• **To be done**
Each line below should be retyped exactly, with no pictures.

• **Given information**
:::::

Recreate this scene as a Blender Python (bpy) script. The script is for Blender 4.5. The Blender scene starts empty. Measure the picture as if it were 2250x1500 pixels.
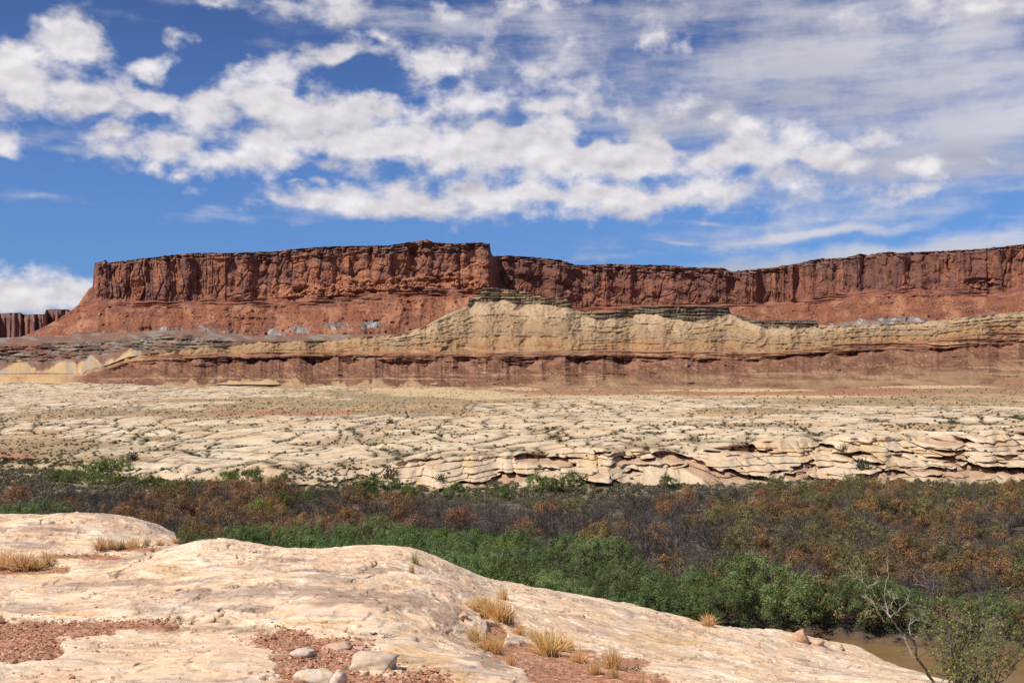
import bpy, math, random
import numpy as np
from mathutils import Matrix, Vector

# ------------------------------------------------------------------ camera, sky, sun, exposure
SC = bpy.context.scene
COL = SC.collection
F, HOR, CX = 2412.0, 800.0, 1125.0        # focal length, horizon row and centre column for a 2250 px wide frame
cam_d = bpy.data.cameras.new("camera")
cam_d.sensor_width = 36.0
cam_d.lens = 36.0 * F / 2250.0
cam_d.shift_y = (HOR - 750.0) / 2250.0
cam_d.clip_start = 0.1
cam_d.clip_end = 30000.0
cam = bpy.data.objects.new("camera", cam_d)
cam.rotation_euler = (math.radians(90), 0, 0)
COL.objects.link(cam)
SC.camera = cam

SUN_EL, SUN_AZ = math.radians(52), math.radians(-124)    # azimuth from +Y, positive towards +X
to_sun = Vector((math.sin(SUN_AZ) * math.cos(SUN_EL), math.cos(SUN_AZ) * math.cos(SUN_EL), math.sin(SUN_EL)))
sun_d = bpy.data.lights.new("sun", 'SUN')
sun_d.energy = 4.6
sun_d.angle = math.radians(0.5)
sun_d.color = (1.0, 0.95, 0.87)
sun = bpy.data.objects.new("sun", sun_d)
sun.rotation_euler = to_sun.to_track_quat('Z', 'Y').to_euler()
COL.objects.link(sun)

SC.view_settings.view_transform = 'Standard'
SC.view_settings.look = 'None'
SC.view_settings.exposure = 0.12
SC.view_settings.gamma = 1.0
SC.view_settings.use_curve_mapping = False
SC.cycles.use_denoising = False
SC.cycles.max_bounces = 5
SC.cycles.diffuse_bounces = 3
SC.cycles.glossy_bounces = 2
SC.cycles.transparent_max_bounces = 4
SC.cycles.sample_clamp_indirect = 4.0


class NT:
    """short-hand for building a node tree"""
    def __init__(s, tree):
        s.t = tree
        tree.nodes.clear()

    def n(s, typ, **kw):
        nd = s.t.nodes.new(typ)
        for k, v in kw.items():
            setattr(nd, k, v)
        return nd

    def put(s, sock, v):
        if v is None:
            return
        if isinstance(v, bpy.types.NodeSocket):
            s.t.links.new(v, sock)
        else:
            sock.default_value = v

    def m(s, op, a, b=None, c=None, clamp=False):
        nd = s.n('ShaderNodeMath', operation=op, use_clamp=clamp)
        for i, v in enumerate((a, b, c)):
            s.put(nd.inputs[i], v)
        return nd.outputs[0]

    def vm(s, op, a, b=None, out=0):
        nd = s.n('ShaderNodeVectorMath', operation=op)
        s.put(nd.inputs[0], a)
        if b is not None:
            s.put(nd.inputs[1], b)
        return nd.outputs[out]

    def smooth(s, v, a, b, lo=0.0, hi=1.0):
        nd = s.n('ShaderNodeMapRange', interpolation_type='SMOOTHSTEP')
        for i, x in enumerate((v, a, b, lo, hi)):
            s.put(nd.inputs[i], x)
        return nd.outputs[0]

    def noise(s, vec, scale, detail=6, rough=0.55, dist=0.0, out=0, dim='3D'):
        nd = s.n('ShaderNodeTexNoise', noise_dimensions=dim)
        s.put(nd.inputs['Vector'], vec)
        nd.inputs['Scale'].default_value = scale
        nd.inputs['Detail'].default_value = detail
        nd.inputs['Roughness'].default_value = rough
        nd.inputs['Distortion'].default_value = dist
        return nd.outputs[out]

    def mix(s, f, a, b, blend='MIX'):
        nd = s.n('ShaderNodeMix', data_type='RGBA', blend_type=blend)
        s.put(nd.inputs[0], f)
        s.put(nd.inputs[6], a)
        s.put(nd.inputs[7], b)
        return nd.outputs[2]

    def mapping(s, vec, loc, rot, scale, typ='POINT'):
        nd = s.n('ShaderNodeMapping', vector_type=typ)
        s.put(nd.inputs[0], vec)
        nd.inputs[1].default_value = loc
        nd.inputs[2].default_value = rot
        nd.inputs[3].default_value = scale
        return nd.outputs[0]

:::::

• **Output**
Recreate this scene as a Blender Python (bpy) script. The script is for Blender 4.5. The Blender scene starts empty. Measure the picture as if it were 2250x1500 pixels.
import bpy, math, random
import numpy as np
from mathutils import Matrix, Vector

# ------------------------------------------------------------------ camera, sky, sun, exposure
SC = bpy.context.scene
COL = SC.collection
F, HOR, CX = 2412.0, 800.0, 1125.0        # focal length, horizon row and centre column for a 2250 px wide frame
cam_d = bpy.data.cameras.new("camera")
cam_d.sensor_width = 36.0
cam_d.lens = 36.0 * F / 2250.0
cam_d.shift_y = (HOR - 750.0) / 2250.0
cam_d.clip_start = 0.1
cam_d.clip_end = 30000.0
cam = bpy.data.objects.new("camera", cam_d)
cam.rotation_euler = (math.radians(90), 0, 0)
COL.objects.link(cam)
SC.camera = cam

SUN_EL, SUN_AZ = math.radians(52), math.radians(-124)    # azimuth from +Y, positive towards +X
to_sun = Vector((math.sin(SUN_AZ) * math.cos(SUN_EL), math.cos(SUN_AZ) * math.cos(SUN_EL), math.sin(SUN_EL)))
sun_d = bpy.data.lights.new("sun", 'SUN')
sun_d.energy = 4.6
sun_d.angle = math.radians(0.5)
sun_d.color = (1.0, 0.95, 0.87)
sun = bpy.data.objects.new("sun", sun_d)
sun.rotation_euler = to_sun.to_track_quat('Z', 'Y').to_euler()
COL.objects.link(sun)

SC.view_settings.view_transform = 'Standard'
SC.view_settings.look = 'None'
SC.view_settings.exposure = 0.12
SC.view_settings.gamma = 1.0
SC.view_settings.use_curve_mapping = False
SC.cycles.use_denoising = False
SC.cycles.max_bounces = 5
SC.cycles.diffuse_bounces = 3
SC.cycles.glossy_bounces = 2
SC.cycles.transparent_max_bounces = 4
SC.cycles.sample_clamp_indirect = 4.0


class NT:
    """short-hand for building a node tree"""
    def __init__(s, tree):
        s.t = tree
        tree.nodes.clear()

    def n(s, typ, **kw):
        nd = s.t.nodes.new(typ)
        for k, v in kw.items():
            setattr(nd, k, v)
        return nd

    def put(s, sock, v):
        if v is None:
            return
        if isinstance(v, bpy.types.NodeSocket):
            s.t.links.new(v, sock)
        else:
            sock.default_value = v

    def m(s, op, a, b=None, c=None, clamp=False):
        nd = s.n('ShaderNodeMath', operation=op, use_clamp=clamp)
        for i, v in enumerate((a, b, c)):
            s.put(nd.inputs[i], v)
        return nd.outputs[0]

    def vm(s, op, a, b=None, out=0):
        nd = s.n('ShaderNodeVectorMath', operation=op)
        s.put(nd.inputs[0], a)
        if b is not None:
            s.put(nd.inputs[1], b)
        return nd.outputs[out]

    def smooth(s, v, a, b, lo=0.0, hi=1.0):
        nd = s.n('ShaderNodeMapRange', interpolation_type='SMOOTHSTEP')
        for i, x in enumerate((v, a, b, lo, hi)):
            s.put(nd.inputs[i], x)
        return nd.outputs[0]

    def noise(s, vec, scale, detail=6, rough=0.55, dist=0.0, out=0, dim='3D'):
        nd = s.n('ShaderNodeTexNoise', noise_dimensions=dim)
        s.put(nd.inputs['Vector'], vec)
        nd.inputs['Scale'].default_value = scale
        nd.inputs['Detail'].default_value = detail
        nd.inputs['Roughness'].default_value = rough
        nd.inputs['Distortion'].default_value = dist
        return nd.outputs[out]

    def mix(s, f, a, b, blend='MIX'):
        nd = s.n('ShaderNodeMix', data_type='RGBA', blend_type=blend)
        s.put(nd.inputs[0], f)
        s.put(nd.inputs[6], a)
        s.put(nd.inputs[7], b)
        return nd.outputs[2]

    def mapping(s, vec, loc, rot, scale, typ='POINT'):
        nd = s.n('ShaderNodeMapping', vector_type=typ)
        s.put(nd.inputs[0], vec)
        nd.inputs[1].default_value = loc
        nd.inputs[2].default_value = rot
        nd.inputs[3].default_value = scale
        return nd.outputs[0]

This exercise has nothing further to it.